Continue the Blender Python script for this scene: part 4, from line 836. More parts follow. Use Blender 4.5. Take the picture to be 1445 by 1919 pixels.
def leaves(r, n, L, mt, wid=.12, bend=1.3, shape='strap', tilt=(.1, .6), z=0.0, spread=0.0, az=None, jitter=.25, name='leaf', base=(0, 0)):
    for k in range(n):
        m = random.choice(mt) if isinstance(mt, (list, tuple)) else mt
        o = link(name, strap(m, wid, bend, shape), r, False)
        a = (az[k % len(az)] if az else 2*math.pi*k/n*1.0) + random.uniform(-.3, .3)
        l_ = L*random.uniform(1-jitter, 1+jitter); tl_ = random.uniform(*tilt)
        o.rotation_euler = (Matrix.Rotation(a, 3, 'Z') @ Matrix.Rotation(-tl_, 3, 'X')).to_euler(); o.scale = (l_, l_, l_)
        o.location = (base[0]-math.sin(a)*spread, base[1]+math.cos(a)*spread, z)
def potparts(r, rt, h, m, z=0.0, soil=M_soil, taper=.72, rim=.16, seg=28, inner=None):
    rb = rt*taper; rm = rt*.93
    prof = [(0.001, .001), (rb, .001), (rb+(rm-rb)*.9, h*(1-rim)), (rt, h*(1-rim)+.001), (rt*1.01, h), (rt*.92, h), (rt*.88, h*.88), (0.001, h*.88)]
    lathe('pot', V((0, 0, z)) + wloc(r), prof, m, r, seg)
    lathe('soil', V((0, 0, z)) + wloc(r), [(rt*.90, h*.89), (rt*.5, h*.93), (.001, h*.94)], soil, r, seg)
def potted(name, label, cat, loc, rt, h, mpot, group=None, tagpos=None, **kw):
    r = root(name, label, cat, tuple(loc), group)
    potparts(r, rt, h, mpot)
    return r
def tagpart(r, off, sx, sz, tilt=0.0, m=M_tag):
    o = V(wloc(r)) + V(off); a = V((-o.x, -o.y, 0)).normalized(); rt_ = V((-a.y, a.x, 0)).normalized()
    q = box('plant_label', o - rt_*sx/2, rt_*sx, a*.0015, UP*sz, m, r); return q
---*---
(Task to carry out)
Restate every line of the data word for word.

(Written solution)
Continue the Blender Python script for this scene: part 4, from line 836. More parts follow. Use Blender 4.5. Take the picture to be 1445 by 1919 pixels.
def leaves(r, n, L, mt, wid=.12, bend=1.3, shape='strap', tilt=(.1, .6), z=0.0, spread=0.0, az=None, jitter=.25, name='leaf', base=(0, 0)):
    for k in range(n):
        m = random.choice(mt) if isinstance(mt, (list, tuple)) else mt
        o = link(name, strap(m, wid, bend, shape), r, False)
        a = (az[k % len(az)] if az else 2*math.pi*k/n*1.0) + random.uniform(-.3, .3)
        l_ = L*random.uniform(1-jitter, 1+jitter); tl_ = random.uniform(*tilt)
        o.rotation_euler = (Matrix.Rotation(a, 3, 'Z') @ Matrix.Rotation(-tl_, 3, 'X')).to_euler(); o.scale = (l_, l_, l_)
        o.location = (base[0]-math.sin(a)*spread, base[1]+math.cos(a)*spread, z)
def potparts(r, rt, h, m, z=0.0, soil=M_soil, taper=.72, rim=.16, seg=28, inner=None):
    rb = rt*taper; rm = rt*.93
    prof = [(0.001, .001), (rb, .001), (rb+(rm-rb)*.9, h*(1-rim)), (rt, h*(1-rim)+.001), (rt*1.01, h), (rt*.92, h), (rt*.88, h*.88), (0.001, h*.88)]
    lathe('pot', V((0, 0, z)) + wloc(r), prof, m, r, seg)
    lathe('soil', V((0, 0, z)) + wloc(r), [(rt*.90, h*.89), (rt*.5, h*.93), (.001, h*.94)], soil, r, seg)
def potted(name, label, cat, loc, rt, h, mpot, group=None, tagpos=None, **kw):
    r = root(name, label, cat, tuple(loc), group)
    potparts(r, rt, h, mpot)
    return r
def tagpart(r, off, sx, sz, tilt=0.0, m=M_tag):
    o = V(wloc(r)) + V(off); a = V((-o.x, -o.y, 0)).normalized(); rt_ = V((-a.y, a.x, 0)).normalized()
    q = box('plant_label', o - rt_*sx/2, rt_*sx, a*.0015, UP*sz, m, r); return q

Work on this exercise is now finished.